Which lines hold the word "scene"? Copy each of them from the material.

________________________________________

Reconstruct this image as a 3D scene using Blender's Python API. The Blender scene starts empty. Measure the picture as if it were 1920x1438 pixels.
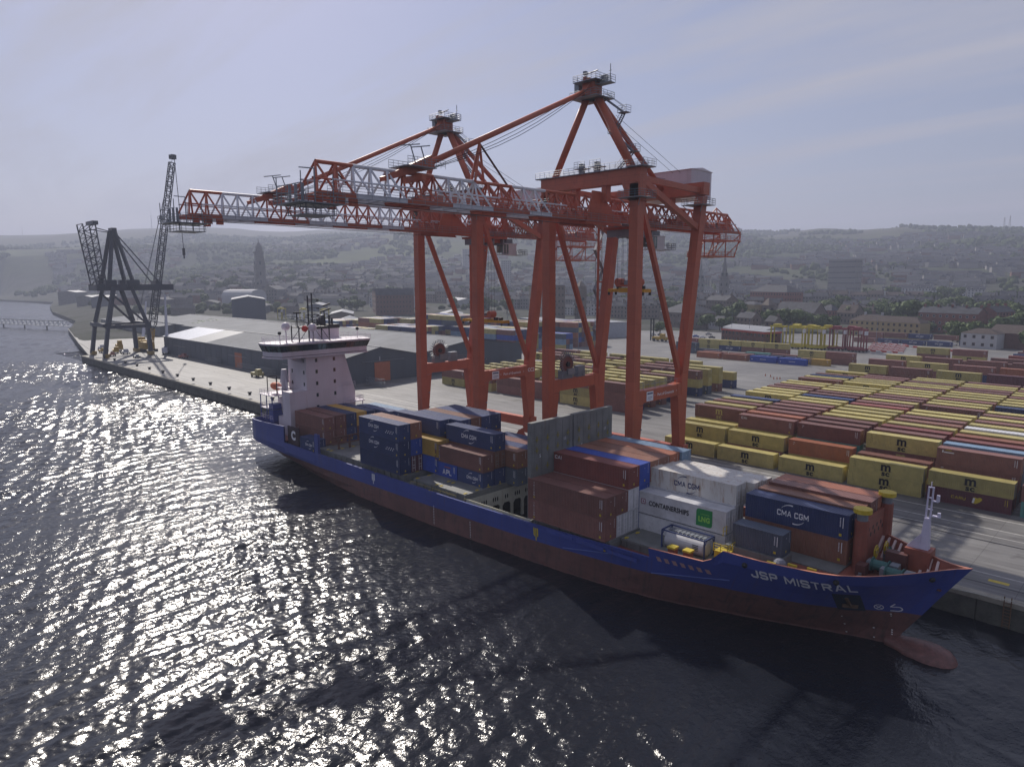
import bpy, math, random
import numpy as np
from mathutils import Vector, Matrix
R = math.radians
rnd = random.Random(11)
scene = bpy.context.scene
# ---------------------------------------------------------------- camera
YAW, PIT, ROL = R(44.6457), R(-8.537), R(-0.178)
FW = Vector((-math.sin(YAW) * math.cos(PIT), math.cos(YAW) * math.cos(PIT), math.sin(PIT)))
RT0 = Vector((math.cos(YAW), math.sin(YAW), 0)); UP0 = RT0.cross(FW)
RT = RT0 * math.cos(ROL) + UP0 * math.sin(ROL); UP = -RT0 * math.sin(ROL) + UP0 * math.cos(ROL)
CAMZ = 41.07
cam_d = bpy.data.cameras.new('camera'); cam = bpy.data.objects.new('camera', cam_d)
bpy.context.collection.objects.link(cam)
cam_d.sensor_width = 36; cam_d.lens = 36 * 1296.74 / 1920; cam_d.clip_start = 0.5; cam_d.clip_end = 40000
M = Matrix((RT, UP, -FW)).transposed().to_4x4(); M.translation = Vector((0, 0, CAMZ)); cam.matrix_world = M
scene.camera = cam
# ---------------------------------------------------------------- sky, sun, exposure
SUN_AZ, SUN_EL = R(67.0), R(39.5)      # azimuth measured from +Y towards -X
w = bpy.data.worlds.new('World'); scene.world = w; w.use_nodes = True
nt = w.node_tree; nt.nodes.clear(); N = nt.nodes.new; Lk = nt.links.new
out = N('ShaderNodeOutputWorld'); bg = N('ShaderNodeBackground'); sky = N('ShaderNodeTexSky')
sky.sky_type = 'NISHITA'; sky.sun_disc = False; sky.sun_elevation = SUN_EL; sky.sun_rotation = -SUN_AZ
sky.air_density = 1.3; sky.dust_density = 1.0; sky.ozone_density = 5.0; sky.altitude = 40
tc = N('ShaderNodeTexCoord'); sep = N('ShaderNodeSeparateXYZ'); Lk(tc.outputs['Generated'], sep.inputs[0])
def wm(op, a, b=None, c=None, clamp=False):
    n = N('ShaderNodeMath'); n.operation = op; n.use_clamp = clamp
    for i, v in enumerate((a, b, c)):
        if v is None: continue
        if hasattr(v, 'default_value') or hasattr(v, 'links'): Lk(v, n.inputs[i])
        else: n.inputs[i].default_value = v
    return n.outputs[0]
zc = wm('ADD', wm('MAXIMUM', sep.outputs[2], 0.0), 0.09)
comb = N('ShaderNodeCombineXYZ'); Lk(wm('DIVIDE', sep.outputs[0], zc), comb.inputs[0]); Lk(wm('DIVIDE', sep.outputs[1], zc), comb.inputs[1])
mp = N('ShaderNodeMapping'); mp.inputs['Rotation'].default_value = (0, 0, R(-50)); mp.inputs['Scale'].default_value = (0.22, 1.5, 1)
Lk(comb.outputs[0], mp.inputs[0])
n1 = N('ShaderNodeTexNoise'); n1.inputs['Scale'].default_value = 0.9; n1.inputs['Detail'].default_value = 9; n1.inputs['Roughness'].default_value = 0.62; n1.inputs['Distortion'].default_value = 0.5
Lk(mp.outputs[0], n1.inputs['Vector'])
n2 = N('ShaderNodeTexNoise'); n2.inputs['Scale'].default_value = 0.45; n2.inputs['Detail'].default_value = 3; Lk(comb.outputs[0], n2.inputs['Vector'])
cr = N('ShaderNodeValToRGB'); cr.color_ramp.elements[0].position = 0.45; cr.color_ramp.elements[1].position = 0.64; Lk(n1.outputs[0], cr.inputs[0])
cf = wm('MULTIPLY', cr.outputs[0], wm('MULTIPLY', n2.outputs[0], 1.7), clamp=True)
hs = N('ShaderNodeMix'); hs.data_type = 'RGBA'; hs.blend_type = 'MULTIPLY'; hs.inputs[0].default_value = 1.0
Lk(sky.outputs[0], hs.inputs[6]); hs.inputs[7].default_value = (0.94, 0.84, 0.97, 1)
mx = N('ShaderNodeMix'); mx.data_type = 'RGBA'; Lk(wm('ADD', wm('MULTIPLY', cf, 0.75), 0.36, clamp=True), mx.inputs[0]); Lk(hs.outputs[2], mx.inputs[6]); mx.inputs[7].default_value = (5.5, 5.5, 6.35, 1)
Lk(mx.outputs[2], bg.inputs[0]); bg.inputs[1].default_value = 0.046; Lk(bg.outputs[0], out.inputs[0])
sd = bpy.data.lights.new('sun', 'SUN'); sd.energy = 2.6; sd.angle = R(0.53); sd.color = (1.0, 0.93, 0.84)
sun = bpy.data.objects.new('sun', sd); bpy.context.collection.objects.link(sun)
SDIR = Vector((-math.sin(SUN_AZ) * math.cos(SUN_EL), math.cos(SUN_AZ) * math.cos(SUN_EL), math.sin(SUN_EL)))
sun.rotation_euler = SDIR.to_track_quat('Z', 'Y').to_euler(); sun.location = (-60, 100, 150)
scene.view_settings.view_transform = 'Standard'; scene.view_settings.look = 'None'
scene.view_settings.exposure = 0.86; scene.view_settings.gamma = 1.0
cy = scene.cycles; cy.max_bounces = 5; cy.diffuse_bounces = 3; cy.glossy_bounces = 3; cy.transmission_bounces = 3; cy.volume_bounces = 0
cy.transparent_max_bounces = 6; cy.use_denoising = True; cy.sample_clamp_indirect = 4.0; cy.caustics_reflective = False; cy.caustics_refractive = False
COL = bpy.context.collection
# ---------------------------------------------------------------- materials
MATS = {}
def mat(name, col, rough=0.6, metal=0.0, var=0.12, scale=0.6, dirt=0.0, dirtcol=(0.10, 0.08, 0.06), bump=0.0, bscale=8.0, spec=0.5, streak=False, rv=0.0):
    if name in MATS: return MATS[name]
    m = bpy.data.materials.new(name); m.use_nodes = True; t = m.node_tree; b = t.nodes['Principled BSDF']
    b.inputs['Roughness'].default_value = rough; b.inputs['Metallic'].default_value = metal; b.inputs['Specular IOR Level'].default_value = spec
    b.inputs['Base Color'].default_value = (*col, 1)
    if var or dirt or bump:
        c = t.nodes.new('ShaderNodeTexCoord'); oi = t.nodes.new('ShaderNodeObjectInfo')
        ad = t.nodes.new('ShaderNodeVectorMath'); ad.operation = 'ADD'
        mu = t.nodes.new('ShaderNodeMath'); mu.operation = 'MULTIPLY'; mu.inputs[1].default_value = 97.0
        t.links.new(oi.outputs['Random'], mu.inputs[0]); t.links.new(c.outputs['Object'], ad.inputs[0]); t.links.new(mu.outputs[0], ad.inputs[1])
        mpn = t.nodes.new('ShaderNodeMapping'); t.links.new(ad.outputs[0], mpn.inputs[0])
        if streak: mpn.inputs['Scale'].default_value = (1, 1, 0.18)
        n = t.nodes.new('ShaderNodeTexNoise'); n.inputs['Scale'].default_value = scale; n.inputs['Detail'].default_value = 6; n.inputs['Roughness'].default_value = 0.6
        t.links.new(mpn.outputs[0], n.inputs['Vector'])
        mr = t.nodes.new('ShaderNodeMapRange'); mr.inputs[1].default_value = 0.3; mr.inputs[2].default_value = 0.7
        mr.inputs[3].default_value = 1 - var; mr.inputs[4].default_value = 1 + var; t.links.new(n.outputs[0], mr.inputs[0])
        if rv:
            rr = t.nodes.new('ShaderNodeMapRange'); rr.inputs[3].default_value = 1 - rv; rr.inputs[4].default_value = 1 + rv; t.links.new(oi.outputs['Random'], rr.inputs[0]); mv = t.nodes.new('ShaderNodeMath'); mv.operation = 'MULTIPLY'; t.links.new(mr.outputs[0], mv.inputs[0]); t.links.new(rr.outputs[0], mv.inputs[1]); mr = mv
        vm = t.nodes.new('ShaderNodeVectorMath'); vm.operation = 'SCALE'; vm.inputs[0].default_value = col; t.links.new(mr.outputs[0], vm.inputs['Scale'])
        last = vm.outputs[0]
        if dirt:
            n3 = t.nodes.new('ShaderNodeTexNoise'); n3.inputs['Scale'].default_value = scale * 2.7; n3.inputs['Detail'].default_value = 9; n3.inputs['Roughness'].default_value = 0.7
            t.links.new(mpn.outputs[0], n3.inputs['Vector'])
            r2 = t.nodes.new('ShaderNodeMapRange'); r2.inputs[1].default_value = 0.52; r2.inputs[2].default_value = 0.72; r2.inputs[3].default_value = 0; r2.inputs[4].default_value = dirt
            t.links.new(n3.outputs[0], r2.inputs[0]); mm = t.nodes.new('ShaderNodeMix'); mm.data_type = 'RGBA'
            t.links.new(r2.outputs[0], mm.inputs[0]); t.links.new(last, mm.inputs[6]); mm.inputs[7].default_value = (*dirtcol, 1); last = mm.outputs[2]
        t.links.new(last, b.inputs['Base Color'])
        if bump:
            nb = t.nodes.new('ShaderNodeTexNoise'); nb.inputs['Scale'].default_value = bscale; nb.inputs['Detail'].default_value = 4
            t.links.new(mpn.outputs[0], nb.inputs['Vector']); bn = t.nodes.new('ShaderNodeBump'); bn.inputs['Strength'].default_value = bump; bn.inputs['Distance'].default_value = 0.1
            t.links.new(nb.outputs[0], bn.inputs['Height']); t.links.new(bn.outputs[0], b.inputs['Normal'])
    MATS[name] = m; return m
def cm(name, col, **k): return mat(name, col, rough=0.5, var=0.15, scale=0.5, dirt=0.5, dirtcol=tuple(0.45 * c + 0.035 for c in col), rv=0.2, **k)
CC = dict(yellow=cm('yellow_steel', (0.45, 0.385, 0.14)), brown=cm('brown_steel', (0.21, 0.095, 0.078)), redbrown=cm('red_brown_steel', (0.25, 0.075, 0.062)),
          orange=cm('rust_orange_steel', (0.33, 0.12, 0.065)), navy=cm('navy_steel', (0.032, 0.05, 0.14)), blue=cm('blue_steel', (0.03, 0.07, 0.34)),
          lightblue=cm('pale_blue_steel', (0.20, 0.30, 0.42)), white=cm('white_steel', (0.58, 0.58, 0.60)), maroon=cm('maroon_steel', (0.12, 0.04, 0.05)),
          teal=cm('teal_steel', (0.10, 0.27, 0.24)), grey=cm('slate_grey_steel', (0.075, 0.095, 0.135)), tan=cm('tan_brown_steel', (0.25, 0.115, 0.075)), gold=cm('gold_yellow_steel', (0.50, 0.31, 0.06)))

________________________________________

Answer for this exercise
Reconstruct this image as a 3D scene using Blender's Python API. The Blender scene starts empty. Measure the picture as if it were 1920x1438 pixels.
scene = bpy.context.scene
scene.camera = cam
w = bpy.data.worlds.new('World'); scene.world = w; w.use_nodes = True
scene.view_settings.view_transform = 'Standard'; scene.view_settings.look = 'None'
scene.view_settings.exposure = 0.86; scene.view_settings.gamma = 1.0
cy = scene.cycles; cy.max_bounces = 5; cy.diffuse_bounces = 3; cy.glossy_bounces = 3; cy.transmission_bounces = 3; cy.volume_bounces = 0